╔══

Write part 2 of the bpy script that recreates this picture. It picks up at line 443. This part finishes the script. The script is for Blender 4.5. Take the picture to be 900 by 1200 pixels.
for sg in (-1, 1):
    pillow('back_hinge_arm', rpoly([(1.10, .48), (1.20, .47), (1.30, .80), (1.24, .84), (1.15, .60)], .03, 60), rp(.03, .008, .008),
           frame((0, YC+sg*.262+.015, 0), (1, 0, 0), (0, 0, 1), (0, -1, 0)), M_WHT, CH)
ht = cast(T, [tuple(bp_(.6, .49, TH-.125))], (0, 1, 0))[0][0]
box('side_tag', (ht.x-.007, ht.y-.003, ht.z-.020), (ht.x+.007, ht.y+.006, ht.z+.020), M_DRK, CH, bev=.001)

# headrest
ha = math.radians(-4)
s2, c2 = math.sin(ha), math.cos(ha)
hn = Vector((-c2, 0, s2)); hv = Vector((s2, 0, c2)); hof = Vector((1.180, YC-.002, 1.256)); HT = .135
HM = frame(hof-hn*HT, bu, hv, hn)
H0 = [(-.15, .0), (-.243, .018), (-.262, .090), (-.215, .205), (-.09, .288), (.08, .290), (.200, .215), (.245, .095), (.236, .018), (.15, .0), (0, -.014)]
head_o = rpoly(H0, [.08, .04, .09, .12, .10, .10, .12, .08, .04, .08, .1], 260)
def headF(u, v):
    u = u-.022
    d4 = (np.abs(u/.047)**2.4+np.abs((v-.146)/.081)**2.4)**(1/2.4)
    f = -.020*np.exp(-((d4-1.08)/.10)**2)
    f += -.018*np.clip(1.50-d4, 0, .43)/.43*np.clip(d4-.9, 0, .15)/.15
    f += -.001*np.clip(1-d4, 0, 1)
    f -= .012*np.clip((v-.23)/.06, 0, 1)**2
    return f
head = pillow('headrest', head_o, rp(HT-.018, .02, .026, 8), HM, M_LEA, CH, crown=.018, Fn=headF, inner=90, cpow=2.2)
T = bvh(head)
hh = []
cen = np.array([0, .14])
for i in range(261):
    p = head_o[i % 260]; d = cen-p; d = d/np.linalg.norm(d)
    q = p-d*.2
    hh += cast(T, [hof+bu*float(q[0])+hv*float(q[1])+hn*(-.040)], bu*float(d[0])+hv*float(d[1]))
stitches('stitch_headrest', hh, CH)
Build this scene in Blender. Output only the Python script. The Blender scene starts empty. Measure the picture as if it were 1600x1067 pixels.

╚══
╔══

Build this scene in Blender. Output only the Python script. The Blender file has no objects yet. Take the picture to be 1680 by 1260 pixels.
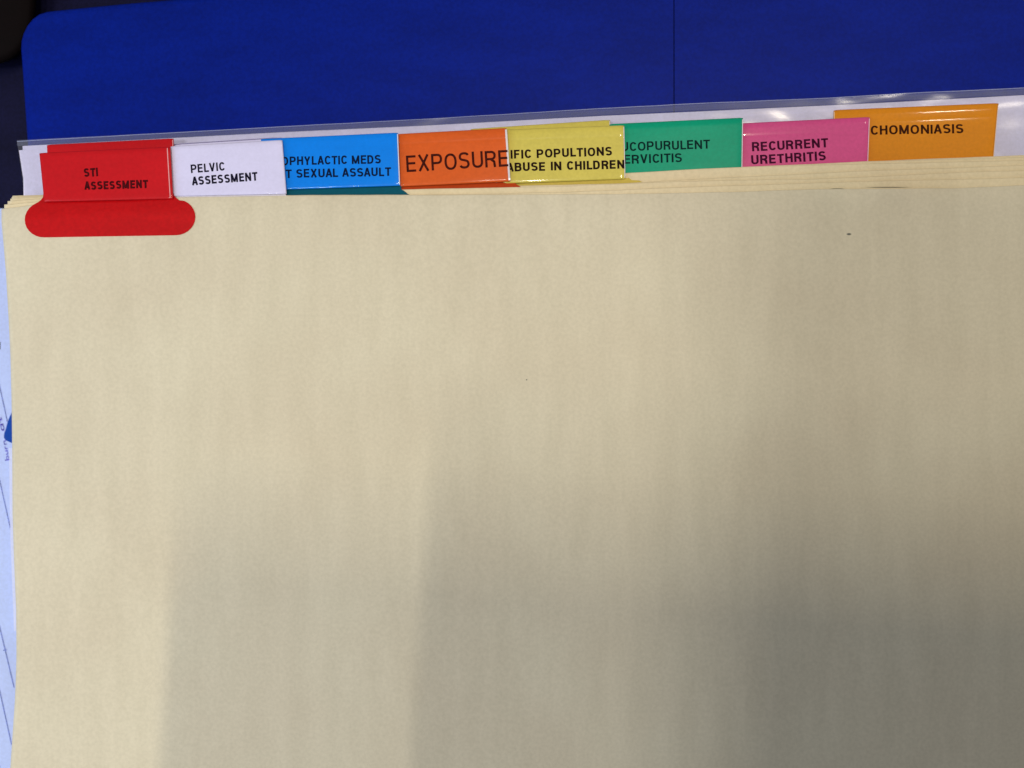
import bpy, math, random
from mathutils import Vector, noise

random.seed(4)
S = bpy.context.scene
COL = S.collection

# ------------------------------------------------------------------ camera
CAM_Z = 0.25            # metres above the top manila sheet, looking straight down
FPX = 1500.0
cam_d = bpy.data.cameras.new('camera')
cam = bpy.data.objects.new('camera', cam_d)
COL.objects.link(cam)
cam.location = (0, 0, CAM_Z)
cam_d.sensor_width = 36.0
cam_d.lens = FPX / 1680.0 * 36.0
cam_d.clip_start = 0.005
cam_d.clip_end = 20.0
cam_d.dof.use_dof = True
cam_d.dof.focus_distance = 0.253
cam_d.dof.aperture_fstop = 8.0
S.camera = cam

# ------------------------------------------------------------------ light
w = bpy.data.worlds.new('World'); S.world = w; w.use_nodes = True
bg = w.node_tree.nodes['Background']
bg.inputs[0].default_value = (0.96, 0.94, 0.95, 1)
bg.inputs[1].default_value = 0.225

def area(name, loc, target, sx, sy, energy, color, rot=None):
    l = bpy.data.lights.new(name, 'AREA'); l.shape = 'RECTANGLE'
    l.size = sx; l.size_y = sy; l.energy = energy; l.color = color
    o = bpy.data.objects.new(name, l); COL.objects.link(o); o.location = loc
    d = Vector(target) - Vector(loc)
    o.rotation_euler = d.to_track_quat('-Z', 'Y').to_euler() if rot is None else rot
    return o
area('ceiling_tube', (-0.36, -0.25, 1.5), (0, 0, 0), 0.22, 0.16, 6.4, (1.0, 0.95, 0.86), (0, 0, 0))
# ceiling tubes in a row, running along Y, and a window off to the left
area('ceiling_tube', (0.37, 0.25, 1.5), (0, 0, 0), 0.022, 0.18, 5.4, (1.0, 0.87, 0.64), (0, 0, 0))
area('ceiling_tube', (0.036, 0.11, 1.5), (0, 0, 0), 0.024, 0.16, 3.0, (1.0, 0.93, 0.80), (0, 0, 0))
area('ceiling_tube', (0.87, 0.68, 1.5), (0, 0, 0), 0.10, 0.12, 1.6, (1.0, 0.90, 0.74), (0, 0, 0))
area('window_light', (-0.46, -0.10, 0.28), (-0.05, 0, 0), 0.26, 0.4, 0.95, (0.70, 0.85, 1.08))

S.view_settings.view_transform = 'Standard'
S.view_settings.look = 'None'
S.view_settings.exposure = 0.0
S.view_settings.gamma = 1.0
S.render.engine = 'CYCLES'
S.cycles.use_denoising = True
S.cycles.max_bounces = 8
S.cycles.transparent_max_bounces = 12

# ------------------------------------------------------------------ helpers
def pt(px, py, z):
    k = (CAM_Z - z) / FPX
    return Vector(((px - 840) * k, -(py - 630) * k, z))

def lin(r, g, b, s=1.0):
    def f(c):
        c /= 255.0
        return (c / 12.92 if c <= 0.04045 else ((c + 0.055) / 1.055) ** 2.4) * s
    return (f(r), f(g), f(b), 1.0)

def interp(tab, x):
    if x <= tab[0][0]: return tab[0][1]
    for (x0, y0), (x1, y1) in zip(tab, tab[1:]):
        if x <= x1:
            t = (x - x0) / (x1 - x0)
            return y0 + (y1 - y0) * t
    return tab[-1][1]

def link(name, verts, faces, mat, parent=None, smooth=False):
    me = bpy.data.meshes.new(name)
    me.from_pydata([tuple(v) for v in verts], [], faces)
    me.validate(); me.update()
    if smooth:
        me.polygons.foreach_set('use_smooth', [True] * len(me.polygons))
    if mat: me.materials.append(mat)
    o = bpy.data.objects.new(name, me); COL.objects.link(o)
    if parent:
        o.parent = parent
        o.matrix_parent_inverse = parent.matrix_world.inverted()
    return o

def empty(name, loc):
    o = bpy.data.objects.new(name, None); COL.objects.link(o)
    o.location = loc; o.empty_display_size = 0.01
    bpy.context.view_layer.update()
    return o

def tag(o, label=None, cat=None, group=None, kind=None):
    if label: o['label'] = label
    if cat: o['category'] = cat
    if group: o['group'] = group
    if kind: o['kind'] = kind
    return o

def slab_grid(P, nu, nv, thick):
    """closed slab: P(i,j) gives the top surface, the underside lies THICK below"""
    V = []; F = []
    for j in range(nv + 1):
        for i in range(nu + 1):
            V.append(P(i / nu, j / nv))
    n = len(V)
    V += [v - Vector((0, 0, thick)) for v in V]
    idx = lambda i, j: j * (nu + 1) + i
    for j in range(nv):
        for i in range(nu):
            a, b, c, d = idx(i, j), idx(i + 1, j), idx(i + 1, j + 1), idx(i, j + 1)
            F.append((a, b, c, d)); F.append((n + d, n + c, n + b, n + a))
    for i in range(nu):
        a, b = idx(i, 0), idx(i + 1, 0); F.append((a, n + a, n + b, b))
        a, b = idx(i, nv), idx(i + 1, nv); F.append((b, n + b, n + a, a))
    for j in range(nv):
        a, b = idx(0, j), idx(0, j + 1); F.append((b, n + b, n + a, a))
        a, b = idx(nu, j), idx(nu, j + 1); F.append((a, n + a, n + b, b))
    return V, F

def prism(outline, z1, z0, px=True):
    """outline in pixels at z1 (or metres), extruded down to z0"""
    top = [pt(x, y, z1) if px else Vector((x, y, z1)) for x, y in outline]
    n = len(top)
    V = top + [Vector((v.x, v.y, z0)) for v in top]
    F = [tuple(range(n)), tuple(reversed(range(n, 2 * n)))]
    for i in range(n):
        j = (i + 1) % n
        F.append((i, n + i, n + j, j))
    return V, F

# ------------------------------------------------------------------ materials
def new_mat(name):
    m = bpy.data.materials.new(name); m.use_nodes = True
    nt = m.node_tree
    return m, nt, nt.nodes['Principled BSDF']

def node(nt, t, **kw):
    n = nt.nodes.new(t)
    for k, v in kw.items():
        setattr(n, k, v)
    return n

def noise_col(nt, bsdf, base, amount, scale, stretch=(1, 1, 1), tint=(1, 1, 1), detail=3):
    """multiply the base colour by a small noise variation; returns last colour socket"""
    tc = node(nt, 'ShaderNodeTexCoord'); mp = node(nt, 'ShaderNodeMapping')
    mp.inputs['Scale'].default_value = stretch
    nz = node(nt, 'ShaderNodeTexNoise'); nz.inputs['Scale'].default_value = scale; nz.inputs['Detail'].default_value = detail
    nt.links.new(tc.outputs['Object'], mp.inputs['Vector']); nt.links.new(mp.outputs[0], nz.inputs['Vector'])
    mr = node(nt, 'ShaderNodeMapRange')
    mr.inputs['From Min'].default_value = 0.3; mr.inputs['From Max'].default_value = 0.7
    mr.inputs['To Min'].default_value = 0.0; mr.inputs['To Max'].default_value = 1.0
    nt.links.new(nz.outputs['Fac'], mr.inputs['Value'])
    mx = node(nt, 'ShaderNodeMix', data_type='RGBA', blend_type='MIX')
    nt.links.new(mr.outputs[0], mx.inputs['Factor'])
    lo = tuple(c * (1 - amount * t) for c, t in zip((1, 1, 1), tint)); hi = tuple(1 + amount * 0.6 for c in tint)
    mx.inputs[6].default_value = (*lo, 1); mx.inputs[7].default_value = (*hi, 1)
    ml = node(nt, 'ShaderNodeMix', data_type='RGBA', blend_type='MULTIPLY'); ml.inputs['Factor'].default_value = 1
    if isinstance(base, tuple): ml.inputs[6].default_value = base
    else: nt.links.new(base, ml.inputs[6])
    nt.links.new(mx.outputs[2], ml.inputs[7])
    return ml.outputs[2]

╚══
╔══

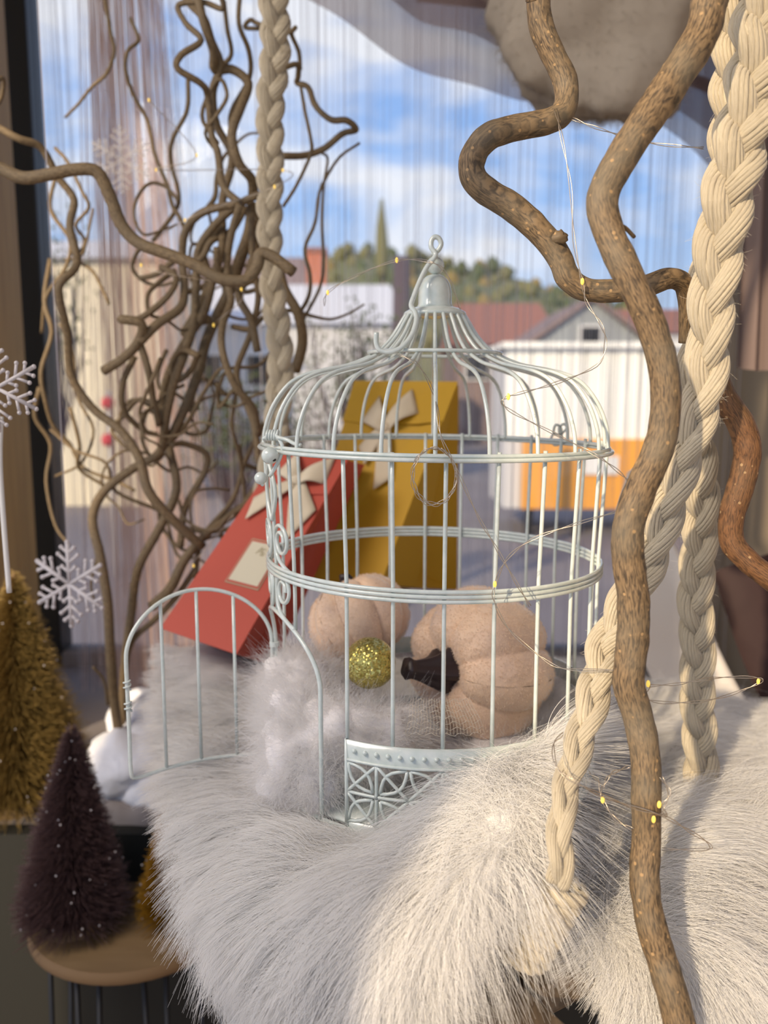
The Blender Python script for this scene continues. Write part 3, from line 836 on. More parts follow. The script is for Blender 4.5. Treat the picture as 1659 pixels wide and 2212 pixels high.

╚══

Write out word for word the lines above that run from the one with "by 1260 pixels." to the one with "COL = S.collection". Include both end lines; exclude the images.

EXERCISE OUTPUT
Build this scene in Blender. Output only the Python script. The Blender file has no objects yet. Take the picture to be 1680 by 1260 pixels.
import bpy, math, random
from mathutils import Vector, noise

random.seed(4)
S = bpy.context.scene
COL = S.collection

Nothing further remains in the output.